## begin

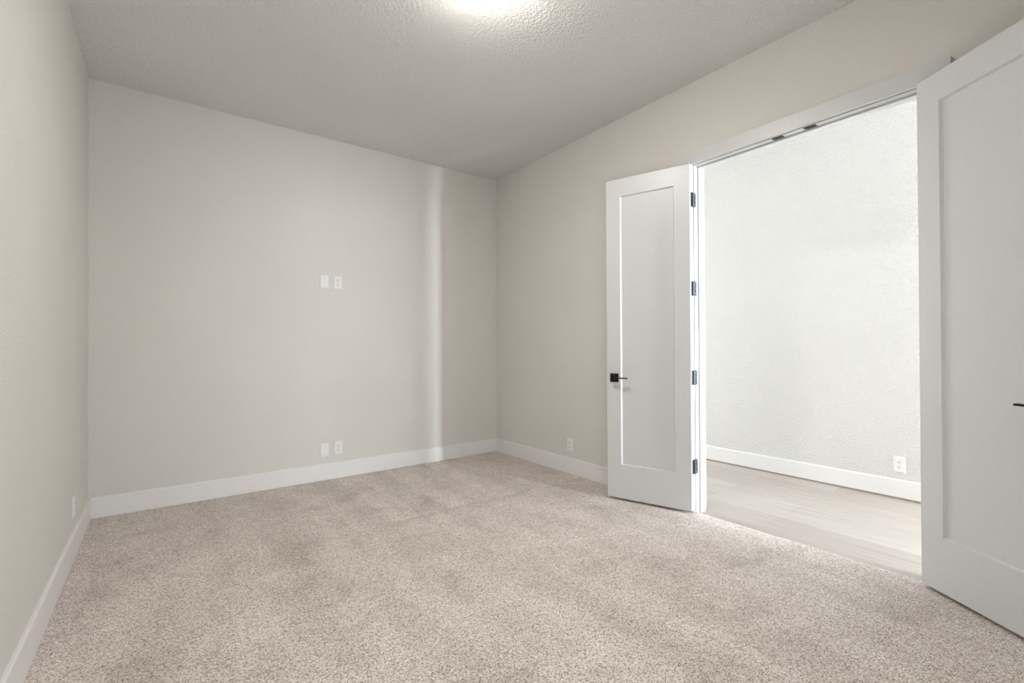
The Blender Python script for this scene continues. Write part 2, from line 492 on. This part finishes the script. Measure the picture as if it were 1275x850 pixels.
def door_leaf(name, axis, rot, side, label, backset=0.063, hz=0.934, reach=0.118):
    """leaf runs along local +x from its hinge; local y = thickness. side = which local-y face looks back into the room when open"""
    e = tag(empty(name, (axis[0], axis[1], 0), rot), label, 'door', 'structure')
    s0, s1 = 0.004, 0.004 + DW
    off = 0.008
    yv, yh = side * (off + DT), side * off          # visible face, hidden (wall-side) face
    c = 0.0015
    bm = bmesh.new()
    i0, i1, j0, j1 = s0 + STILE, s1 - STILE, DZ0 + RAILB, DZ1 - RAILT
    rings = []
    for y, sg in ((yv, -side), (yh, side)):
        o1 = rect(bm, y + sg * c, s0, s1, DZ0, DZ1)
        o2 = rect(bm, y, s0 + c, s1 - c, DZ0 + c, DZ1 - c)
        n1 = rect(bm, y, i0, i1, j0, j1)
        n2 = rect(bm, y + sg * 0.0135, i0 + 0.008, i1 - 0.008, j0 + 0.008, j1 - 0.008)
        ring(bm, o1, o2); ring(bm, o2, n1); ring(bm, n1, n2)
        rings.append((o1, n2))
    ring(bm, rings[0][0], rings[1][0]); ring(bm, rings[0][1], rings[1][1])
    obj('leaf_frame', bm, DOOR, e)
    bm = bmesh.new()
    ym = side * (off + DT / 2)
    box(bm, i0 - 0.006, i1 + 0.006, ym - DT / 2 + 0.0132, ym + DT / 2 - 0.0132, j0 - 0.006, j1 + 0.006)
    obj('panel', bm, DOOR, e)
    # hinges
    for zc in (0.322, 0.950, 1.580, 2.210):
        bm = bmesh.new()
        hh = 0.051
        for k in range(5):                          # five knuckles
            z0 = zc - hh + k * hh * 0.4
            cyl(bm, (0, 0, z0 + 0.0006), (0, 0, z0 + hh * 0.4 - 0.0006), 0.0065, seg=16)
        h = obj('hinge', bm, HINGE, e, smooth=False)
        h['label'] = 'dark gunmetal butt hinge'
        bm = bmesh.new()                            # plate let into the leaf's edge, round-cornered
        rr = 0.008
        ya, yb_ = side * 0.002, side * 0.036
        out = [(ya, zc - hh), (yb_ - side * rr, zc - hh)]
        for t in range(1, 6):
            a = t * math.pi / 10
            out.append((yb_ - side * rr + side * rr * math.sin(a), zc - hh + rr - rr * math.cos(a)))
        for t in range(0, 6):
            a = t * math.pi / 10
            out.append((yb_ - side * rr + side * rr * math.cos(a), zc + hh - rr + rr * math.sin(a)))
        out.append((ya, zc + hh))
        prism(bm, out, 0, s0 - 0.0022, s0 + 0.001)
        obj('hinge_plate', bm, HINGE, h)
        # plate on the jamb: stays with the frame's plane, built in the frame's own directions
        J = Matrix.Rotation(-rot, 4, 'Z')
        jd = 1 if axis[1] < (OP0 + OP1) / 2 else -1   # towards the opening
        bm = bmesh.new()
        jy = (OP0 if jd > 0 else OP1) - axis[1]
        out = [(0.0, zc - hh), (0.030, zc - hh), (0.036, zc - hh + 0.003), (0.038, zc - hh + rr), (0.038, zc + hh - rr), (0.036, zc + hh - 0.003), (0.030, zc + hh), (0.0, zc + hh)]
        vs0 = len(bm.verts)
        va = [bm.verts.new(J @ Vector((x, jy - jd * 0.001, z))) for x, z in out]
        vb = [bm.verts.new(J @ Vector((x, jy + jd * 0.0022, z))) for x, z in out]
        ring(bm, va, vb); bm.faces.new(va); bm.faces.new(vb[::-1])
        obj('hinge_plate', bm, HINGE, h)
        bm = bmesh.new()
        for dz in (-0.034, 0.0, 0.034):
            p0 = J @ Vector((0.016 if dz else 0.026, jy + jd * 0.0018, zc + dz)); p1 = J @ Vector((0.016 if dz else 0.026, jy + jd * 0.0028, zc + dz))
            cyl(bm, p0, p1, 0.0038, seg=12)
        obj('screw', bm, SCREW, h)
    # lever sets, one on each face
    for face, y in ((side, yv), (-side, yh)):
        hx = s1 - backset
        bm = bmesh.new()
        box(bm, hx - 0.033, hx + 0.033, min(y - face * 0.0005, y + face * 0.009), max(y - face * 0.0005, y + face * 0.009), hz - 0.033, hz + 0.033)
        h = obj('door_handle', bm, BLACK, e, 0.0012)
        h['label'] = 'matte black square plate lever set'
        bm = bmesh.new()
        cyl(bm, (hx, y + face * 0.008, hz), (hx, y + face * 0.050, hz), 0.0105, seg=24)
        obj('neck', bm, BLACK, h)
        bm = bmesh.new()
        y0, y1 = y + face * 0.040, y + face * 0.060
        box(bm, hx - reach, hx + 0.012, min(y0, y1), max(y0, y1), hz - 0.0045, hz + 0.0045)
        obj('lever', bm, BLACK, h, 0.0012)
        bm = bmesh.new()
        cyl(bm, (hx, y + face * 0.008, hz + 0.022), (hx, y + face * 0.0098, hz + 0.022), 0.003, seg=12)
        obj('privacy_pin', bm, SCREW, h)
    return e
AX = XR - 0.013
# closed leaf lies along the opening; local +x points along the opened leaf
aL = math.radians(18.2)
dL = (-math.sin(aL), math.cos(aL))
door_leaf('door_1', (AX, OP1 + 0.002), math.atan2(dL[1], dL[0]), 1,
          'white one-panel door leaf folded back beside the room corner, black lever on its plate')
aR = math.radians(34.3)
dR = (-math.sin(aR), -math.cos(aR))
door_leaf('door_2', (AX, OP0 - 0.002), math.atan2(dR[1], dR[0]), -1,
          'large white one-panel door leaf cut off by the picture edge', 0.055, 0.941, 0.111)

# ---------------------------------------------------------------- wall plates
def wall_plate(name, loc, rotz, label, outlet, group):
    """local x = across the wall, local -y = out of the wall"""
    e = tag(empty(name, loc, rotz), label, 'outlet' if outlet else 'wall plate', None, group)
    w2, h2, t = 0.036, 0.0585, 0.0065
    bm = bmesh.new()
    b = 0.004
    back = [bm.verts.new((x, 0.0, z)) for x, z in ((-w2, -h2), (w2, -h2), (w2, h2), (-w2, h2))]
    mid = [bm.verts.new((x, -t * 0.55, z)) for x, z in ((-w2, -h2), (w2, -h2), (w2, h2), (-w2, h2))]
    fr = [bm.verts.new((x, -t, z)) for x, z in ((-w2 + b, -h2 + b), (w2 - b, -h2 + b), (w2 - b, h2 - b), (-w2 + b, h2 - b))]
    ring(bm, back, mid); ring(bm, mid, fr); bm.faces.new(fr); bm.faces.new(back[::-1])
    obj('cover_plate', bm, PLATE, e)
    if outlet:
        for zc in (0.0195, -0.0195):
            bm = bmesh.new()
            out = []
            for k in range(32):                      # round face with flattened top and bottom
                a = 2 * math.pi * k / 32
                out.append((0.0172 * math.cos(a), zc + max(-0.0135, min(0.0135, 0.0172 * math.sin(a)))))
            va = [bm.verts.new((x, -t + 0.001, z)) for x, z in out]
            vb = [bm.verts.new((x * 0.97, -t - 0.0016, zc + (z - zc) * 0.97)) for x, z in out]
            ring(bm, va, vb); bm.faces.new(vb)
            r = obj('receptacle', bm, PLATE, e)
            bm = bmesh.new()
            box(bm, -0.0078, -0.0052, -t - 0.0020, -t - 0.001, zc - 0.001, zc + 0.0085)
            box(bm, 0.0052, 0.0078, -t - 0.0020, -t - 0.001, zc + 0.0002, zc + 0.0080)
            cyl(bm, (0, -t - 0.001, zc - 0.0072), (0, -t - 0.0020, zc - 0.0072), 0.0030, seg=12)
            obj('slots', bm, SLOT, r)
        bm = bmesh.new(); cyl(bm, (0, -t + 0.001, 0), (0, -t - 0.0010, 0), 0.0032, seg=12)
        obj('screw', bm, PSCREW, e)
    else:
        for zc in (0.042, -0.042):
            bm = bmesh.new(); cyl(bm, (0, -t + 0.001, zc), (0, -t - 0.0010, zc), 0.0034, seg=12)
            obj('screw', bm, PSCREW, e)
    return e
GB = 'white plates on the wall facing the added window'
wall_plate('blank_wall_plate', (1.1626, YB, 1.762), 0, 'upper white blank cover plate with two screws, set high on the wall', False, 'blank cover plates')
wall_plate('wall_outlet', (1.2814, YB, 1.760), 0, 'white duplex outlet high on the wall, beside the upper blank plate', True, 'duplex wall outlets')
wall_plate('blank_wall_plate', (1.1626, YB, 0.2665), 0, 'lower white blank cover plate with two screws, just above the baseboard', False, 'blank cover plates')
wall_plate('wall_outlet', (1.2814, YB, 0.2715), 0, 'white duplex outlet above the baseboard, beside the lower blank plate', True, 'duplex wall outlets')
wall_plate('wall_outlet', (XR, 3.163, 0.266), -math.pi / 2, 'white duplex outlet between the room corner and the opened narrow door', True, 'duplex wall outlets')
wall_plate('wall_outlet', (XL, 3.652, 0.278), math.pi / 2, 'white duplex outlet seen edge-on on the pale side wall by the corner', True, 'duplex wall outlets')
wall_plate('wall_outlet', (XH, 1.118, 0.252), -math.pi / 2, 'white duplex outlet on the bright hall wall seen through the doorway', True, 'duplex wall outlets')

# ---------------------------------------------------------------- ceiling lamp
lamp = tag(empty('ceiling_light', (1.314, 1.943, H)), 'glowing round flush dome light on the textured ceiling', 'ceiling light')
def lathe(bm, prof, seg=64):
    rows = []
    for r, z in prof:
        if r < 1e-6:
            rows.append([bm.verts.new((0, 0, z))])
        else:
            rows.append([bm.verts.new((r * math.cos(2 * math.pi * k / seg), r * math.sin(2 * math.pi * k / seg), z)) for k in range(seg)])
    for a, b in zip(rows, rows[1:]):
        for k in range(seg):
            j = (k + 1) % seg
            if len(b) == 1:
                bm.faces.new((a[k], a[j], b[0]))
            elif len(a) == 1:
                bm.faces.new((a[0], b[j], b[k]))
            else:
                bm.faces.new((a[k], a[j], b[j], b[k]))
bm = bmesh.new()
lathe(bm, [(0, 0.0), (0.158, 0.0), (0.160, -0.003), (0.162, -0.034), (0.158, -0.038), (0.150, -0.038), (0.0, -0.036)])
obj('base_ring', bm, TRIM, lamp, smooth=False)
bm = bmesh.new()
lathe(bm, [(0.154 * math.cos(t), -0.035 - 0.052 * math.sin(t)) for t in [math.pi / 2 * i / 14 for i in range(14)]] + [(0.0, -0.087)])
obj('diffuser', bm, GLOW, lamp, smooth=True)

## end

### OBJECTIVE
All lines above with "from" in them should be returned.

### SOLUTION BELOW
The Blender Python script for this scene continues. Write part 2, from line 492 on. This part finishes the script. Measure the picture as if it were 1275x850 pixels.
    """leaf runs along local +x from its hinge; local y = thickness. side = which local-y face looks back into the room when open"""